→ WHAT IS EXPECTED: Start at the first line of the material below and retype each line through the one containing "SC.camera = cam", exactly.

(Excerpt from a dataset)
## begin

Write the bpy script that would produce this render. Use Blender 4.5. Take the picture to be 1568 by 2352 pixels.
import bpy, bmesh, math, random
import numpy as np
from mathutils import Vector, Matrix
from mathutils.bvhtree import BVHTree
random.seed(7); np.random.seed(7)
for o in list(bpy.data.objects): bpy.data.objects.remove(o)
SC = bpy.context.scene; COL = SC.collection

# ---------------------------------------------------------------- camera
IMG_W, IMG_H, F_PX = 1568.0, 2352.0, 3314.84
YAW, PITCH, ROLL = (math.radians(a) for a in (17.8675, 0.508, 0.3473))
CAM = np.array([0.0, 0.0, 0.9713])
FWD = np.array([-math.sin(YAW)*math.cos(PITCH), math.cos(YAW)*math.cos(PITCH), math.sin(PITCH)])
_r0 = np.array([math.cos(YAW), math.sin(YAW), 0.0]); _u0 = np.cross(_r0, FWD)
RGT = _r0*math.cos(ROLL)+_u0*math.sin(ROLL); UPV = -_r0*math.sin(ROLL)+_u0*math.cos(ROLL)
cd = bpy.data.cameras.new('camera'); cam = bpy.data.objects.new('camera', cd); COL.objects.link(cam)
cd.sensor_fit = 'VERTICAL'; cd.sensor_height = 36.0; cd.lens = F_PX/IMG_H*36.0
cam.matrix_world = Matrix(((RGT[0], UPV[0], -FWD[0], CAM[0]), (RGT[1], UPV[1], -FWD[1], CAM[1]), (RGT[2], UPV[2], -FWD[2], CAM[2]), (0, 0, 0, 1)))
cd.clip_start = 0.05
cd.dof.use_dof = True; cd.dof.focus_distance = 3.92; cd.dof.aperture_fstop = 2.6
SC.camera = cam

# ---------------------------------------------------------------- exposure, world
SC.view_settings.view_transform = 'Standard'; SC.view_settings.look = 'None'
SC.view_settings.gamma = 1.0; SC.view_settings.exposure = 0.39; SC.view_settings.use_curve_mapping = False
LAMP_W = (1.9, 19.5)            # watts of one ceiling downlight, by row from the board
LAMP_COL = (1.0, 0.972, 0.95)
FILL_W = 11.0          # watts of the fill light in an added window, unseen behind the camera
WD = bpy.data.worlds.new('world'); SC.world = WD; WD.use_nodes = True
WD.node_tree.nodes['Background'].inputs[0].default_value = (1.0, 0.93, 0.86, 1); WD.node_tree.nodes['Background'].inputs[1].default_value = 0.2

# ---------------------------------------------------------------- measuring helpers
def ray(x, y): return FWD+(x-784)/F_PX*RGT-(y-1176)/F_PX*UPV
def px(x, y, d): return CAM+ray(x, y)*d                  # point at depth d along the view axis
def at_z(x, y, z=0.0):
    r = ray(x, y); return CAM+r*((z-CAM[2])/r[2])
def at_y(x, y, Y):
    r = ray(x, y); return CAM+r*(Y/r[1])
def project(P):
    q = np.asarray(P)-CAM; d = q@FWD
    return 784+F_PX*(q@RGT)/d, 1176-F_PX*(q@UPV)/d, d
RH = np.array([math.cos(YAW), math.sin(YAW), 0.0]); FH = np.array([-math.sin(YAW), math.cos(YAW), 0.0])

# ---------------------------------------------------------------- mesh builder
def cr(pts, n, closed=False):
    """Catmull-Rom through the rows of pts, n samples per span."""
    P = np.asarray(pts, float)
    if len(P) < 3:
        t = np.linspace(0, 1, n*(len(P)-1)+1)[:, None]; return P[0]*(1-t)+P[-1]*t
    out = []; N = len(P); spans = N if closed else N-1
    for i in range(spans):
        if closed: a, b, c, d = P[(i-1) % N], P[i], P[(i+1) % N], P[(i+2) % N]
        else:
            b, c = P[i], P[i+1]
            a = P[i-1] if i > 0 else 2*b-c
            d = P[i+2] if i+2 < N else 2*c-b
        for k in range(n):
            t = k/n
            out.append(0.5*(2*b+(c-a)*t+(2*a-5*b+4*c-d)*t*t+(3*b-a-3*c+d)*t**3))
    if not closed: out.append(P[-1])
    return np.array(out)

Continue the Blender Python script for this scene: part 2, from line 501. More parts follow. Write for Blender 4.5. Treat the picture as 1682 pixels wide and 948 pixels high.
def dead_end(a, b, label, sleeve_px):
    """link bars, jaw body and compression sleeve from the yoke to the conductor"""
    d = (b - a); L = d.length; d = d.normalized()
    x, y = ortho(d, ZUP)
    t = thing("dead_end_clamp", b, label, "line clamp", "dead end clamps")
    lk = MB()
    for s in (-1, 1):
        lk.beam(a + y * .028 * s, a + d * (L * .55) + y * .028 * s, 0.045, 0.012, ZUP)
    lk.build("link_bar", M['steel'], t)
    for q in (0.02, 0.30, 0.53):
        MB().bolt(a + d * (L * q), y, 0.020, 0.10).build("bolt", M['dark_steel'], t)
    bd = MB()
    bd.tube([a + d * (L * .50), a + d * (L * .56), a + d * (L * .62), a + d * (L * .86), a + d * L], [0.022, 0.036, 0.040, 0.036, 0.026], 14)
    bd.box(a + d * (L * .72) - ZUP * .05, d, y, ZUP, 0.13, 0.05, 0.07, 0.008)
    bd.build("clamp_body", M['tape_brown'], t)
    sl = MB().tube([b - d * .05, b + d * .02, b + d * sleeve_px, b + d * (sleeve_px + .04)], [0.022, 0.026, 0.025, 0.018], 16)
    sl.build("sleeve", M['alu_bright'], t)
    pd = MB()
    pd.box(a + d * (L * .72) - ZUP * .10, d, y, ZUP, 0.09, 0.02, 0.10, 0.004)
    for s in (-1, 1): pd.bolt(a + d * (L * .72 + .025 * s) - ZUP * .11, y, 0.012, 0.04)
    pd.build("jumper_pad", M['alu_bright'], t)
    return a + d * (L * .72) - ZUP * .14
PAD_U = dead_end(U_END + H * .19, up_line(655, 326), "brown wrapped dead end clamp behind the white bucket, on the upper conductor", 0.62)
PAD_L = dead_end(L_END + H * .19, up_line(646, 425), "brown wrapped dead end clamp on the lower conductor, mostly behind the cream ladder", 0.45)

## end

→ OUTPUT FOR THIS EXERCISE:
Write the bpy script that would produce this render. Use Blender 4.5. Take the picture to be 1568 by 2352 pixels.
import bpy, bmesh, math, random
import numpy as np
from mathutils import Vector, Matrix
from mathutils.bvhtree import BVHTree
random.seed(7); np.random.seed(7)
for o in list(bpy.data.objects): bpy.data.objects.remove(o)
SC = bpy.context.scene; COL = SC.collection

# ---------------------------------------------------------------- camera
IMG_W, IMG_H, F_PX = 1568.0, 2352.0, 3314.84
YAW, PITCH, ROLL = (math.radians(a) for a in (17.8675, 0.508, 0.3473))
CAM = np.array([0.0, 0.0, 0.9713])
FWD = np.array([-math.sin(YAW)*math.cos(PITCH), math.cos(YAW)*math.cos(PITCH), math.sin(PITCH)])
_r0 = np.array([math.cos(YAW), math.sin(YAW), 0.0]); _u0 = np.cross(_r0, FWD)
RGT = _r0*math.cos(ROLL)+_u0*math.sin(ROLL); UPV = -_r0*math.sin(ROLL)+_u0*math.cos(ROLL)
cd = bpy.data.cameras.new('camera'); cam = bpy.data.objects.new('camera', cd); COL.objects.link(cam)
cd.sensor_fit = 'VERTICAL'; cd.sensor_height = 36.0; cd.lens = F_PX/IMG_H*36.0
cam.matrix_world = Matrix(((RGT[0], UPV[0], -FWD[0], CAM[0]), (RGT[1], UPV[1], -FWD[1], CAM[1]), (RGT[2], UPV[2], -FWD[2], CAM[2]), (0, 0, 0, 1)))
cd.clip_start = 0.05
cd.dof.use_dof = True; cd.dof.focus_distance = 3.92; cd.dof.aperture_fstop = 2.6
SC.camera = cam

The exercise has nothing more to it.